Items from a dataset
>> Begin

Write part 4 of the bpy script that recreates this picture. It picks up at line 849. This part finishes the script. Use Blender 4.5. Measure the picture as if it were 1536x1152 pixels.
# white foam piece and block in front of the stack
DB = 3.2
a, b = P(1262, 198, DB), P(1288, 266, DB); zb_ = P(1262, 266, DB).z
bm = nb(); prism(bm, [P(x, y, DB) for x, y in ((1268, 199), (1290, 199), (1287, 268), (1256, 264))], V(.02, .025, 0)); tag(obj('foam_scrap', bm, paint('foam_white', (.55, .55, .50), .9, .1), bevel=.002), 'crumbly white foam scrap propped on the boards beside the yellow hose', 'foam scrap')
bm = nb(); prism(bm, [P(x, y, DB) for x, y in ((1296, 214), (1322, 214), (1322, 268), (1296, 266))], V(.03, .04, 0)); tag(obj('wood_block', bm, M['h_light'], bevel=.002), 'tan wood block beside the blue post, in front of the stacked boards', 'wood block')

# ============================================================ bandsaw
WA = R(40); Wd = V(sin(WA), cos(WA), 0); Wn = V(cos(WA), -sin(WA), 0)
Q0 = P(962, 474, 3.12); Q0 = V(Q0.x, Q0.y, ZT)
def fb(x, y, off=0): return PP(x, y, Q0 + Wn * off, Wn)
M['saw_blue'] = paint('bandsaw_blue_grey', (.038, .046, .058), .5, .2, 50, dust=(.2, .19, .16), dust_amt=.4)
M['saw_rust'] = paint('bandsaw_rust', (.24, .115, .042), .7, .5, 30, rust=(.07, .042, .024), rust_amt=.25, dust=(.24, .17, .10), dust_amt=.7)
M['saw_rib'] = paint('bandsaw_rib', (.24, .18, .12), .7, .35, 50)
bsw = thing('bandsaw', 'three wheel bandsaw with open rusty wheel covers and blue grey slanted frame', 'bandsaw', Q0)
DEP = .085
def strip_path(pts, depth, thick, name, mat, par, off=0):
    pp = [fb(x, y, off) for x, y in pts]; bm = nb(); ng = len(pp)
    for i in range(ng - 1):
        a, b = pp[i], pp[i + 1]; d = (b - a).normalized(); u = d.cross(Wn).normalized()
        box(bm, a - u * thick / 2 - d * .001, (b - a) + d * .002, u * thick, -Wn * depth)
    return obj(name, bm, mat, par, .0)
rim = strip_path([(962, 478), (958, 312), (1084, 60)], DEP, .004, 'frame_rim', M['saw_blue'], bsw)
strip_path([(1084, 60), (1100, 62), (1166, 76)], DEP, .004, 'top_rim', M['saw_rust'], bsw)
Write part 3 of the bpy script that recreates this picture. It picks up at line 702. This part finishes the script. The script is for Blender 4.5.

>> End

_Short task_
Extract the full listing and reproduce each line exactly.

_Task solution_
Write part 4 of the bpy script that recreates this picture. It picks up at line 849. This part finishes the script. Use Blender 4.5. Measure the picture as if it were 1536x1152 pixels.
# white foam piece and block in front of the stack
DB = 3.2
a, b = P(1262, 198, DB), P(1288, 266, DB); zb_ = P(1262, 266, DB).z
bm = nb(); prism(bm, [P(x, y, DB) for x, y in ((1268, 199), (1290, 199), (1287, 268), (1256, 264))], V(.02, .025, 0)); tag(obj('foam_scrap', bm, paint('foam_white', (.55, .55, .50), .9, .1), bevel=.002), 'crumbly white foam scrap propped on the boards beside the yellow hose', 'foam scrap')
bm = nb(); prism(bm, [P(x, y, DB) for x, y in ((1296, 214), (1322, 214), (1322, 268), (1296, 266))], V(.03, .04, 0)); tag(obj('wood_block', bm, M['h_light'], bevel=.002), 'tan wood block beside the blue post, in front of the stacked boards', 'wood block')

# ============================================================ bandsaw
WA = R(40); Wd = V(sin(WA), cos(WA), 0); Wn = V(cos(WA), -sin(WA), 0)
Q0 = P(962, 474, 3.12); Q0 = V(Q0.x, Q0.y, ZT)
def fb(x, y, off=0): return PP(x, y, Q0 + Wn * off, Wn)
M['saw_blue'] = paint('bandsaw_blue_grey', (.038, .046, .058), .5, .2, 50, dust=(.2, .19, .16), dust_amt=.4)
M['saw_rust'] = paint('bandsaw_rust', (.24, .115, .042), .7, .5, 30, rust=(.07, .042, .024), rust_amt=.25, dust=(.24, .17, .10), dust_amt=.7)
M['saw_rib'] = paint('bandsaw_rib', (.24, .18, .12), .7, .35, 50)
bsw = thing('bandsaw', 'three wheel bandsaw with open rusty wheel covers and blue grey slanted frame', 'bandsaw', Q0)
DEP = .085
def strip_path(pts, depth, thick, name, mat, par, off=0):
    pp = [fb(x, y, off) for x, y in pts]; bm = nb(); ng = len(pp)
    for i in range(ng - 1):
        a, b = pp[i], pp[i + 1]; d = (b - a).normalized(); u = d.cross(Wn).normalized()
        box(bm, a - u * thick / 2 - d * .001, (b - a) + d * .002, u * thick, -Wn * depth)
    return obj(name, bm, mat, par, .0)
rim = strip_path([(962, 478), (958, 312), (1084, 60)], DEP, .004, 'frame_rim', M['saw_blue'], bsw)
strip_path([(1084, 60), (1100, 62), (1166, 76)], DEP, .004, 'top_rim', M['saw_rust'], bsw)
Write part 3 of the bpy script that recreates this picture. It picks up at line 702. This part finishes the script. The script is for Blender 4.5.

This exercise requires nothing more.